### Task requirements
Find the lines that include the string "part" and report how many there are. Give no other text.
BEGIN Source excerpt
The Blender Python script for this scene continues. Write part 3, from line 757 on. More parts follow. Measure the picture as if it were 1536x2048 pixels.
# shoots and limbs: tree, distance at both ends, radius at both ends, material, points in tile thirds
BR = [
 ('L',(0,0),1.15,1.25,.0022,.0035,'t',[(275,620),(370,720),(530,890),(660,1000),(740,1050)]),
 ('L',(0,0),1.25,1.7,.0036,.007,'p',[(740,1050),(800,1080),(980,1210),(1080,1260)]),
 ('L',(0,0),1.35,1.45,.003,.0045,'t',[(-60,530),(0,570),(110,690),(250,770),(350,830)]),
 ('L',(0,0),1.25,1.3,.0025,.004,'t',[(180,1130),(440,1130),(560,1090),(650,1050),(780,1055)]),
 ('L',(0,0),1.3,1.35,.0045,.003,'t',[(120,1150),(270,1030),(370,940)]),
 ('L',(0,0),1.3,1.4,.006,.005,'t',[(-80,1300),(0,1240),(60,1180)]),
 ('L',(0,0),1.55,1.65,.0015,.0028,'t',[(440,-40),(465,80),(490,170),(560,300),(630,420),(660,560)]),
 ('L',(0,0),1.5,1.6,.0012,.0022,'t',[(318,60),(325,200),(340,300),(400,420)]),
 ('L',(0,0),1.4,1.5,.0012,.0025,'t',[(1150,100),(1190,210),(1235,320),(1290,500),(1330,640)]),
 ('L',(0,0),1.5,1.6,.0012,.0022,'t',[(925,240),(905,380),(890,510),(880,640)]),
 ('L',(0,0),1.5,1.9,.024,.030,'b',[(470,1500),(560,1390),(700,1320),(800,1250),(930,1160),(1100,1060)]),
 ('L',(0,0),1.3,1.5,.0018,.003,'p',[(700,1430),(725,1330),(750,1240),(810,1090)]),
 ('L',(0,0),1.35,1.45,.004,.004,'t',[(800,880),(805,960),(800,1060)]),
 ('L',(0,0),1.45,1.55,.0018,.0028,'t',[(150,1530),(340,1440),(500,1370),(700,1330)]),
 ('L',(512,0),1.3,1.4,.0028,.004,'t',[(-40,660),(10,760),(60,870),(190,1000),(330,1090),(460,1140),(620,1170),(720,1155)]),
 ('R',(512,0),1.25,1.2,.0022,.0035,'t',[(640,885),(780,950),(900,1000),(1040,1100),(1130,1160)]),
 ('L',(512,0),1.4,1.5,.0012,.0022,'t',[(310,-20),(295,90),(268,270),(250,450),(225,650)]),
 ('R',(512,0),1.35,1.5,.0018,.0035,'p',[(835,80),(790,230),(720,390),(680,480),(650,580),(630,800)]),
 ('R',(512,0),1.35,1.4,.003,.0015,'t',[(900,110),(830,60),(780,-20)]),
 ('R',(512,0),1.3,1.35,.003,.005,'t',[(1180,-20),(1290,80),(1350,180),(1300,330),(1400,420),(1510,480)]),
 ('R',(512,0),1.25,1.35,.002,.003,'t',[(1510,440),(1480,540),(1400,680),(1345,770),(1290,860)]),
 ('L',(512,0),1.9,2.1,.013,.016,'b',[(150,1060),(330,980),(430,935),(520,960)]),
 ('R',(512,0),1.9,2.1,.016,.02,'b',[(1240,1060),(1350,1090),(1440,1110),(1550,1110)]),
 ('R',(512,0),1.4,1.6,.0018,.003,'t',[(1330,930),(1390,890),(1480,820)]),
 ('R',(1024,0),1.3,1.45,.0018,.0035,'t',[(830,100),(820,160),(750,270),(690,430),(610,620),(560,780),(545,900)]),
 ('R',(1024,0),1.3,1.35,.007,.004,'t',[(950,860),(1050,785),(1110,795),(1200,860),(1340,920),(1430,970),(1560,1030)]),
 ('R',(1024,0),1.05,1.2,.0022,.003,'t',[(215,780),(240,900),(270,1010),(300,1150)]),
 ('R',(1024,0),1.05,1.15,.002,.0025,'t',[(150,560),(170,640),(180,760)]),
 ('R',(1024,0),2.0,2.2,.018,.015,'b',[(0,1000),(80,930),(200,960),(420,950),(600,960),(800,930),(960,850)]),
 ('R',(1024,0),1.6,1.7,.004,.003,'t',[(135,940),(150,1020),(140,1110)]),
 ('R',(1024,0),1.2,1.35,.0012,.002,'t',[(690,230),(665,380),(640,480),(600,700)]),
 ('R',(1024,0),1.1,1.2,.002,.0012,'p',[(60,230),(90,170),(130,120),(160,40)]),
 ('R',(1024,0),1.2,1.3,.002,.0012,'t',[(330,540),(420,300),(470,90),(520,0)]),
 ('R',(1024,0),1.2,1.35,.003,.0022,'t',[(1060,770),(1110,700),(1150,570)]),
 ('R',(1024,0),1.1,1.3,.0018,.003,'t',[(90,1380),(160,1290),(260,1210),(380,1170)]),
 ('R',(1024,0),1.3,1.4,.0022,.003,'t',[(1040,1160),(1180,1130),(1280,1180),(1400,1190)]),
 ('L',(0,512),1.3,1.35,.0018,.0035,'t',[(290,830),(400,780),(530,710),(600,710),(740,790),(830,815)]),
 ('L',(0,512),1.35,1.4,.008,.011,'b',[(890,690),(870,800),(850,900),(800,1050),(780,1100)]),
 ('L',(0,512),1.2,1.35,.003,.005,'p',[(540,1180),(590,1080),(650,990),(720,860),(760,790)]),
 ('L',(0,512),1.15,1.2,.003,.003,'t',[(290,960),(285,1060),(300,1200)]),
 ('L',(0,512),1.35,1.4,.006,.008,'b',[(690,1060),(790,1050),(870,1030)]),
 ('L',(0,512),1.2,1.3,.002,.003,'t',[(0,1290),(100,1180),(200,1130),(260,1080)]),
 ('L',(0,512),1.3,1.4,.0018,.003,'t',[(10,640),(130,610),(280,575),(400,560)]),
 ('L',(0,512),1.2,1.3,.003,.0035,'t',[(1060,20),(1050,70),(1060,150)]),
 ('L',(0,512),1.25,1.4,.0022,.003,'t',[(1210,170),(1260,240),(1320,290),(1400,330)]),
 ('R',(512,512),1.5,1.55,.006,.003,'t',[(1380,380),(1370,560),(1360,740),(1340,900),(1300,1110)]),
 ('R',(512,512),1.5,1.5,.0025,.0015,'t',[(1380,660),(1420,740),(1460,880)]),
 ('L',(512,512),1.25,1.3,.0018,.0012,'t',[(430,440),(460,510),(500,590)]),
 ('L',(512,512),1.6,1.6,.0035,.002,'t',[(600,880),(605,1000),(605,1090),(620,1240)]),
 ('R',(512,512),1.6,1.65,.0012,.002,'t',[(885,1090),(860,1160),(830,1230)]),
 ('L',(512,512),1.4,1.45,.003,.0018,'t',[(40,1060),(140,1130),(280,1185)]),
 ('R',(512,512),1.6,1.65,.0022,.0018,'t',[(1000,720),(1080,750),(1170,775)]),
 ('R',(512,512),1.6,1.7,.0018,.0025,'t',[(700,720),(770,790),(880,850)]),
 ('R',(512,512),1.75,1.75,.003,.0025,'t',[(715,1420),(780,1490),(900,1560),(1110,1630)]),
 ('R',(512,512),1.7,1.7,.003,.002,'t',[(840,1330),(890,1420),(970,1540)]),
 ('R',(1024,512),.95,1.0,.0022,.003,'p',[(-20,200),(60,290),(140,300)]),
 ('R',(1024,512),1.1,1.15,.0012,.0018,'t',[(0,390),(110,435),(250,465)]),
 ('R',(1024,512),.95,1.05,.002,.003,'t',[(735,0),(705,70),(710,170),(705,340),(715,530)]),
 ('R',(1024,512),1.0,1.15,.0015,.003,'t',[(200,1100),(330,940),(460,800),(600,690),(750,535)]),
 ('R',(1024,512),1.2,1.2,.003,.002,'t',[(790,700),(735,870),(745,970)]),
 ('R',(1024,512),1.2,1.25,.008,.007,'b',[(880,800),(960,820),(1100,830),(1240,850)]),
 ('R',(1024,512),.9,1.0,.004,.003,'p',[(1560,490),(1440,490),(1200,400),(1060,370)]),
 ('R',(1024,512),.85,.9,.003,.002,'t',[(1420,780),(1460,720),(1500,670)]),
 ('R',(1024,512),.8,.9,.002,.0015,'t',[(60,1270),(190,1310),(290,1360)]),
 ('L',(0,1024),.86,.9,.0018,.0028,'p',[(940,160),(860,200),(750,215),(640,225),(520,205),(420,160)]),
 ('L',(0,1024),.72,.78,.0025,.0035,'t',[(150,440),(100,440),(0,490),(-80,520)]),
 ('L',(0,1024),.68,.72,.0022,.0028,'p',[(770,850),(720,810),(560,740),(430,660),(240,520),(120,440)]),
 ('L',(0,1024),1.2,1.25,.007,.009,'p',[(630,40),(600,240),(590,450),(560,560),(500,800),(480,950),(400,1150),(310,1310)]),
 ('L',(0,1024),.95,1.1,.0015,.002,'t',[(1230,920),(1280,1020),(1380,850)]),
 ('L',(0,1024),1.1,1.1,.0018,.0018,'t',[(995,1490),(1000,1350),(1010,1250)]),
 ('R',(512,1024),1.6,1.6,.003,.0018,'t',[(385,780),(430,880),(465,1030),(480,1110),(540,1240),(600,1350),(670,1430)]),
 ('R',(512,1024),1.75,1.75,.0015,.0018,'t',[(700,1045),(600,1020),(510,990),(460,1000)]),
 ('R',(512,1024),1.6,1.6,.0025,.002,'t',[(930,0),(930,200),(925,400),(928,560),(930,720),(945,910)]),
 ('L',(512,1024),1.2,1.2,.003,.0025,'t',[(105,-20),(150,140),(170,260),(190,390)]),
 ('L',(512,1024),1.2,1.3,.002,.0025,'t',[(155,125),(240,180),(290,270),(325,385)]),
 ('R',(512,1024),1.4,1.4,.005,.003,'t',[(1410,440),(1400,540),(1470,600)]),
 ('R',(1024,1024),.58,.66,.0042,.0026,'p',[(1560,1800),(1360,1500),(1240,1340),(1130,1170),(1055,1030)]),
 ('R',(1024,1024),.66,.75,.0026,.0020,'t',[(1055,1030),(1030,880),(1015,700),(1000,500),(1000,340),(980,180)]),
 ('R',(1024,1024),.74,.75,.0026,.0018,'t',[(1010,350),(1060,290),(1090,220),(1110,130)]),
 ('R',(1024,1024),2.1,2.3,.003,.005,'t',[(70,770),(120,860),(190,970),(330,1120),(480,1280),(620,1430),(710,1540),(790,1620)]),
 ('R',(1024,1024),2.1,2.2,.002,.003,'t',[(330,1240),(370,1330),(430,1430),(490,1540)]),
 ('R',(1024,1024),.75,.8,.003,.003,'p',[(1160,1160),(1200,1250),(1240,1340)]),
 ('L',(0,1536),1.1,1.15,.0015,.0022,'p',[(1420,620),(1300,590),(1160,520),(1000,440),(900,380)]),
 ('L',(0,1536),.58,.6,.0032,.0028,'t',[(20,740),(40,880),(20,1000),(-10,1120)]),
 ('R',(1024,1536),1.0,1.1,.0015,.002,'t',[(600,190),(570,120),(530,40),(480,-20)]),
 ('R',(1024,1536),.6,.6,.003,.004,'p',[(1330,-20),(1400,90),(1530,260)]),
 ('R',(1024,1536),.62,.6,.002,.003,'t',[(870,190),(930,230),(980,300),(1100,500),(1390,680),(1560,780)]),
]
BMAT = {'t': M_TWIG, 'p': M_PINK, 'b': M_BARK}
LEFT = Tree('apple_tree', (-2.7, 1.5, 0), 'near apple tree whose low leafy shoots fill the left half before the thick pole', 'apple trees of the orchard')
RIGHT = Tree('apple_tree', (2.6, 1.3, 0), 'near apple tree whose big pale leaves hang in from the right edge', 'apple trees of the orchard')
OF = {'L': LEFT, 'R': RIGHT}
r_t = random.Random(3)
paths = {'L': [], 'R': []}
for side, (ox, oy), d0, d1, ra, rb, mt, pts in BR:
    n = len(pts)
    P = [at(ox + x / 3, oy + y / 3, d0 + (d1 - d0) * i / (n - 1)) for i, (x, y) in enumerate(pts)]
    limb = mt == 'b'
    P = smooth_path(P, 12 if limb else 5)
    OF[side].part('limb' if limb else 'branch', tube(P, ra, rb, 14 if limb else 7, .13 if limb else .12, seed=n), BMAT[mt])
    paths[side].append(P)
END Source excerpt
### Exercise response
2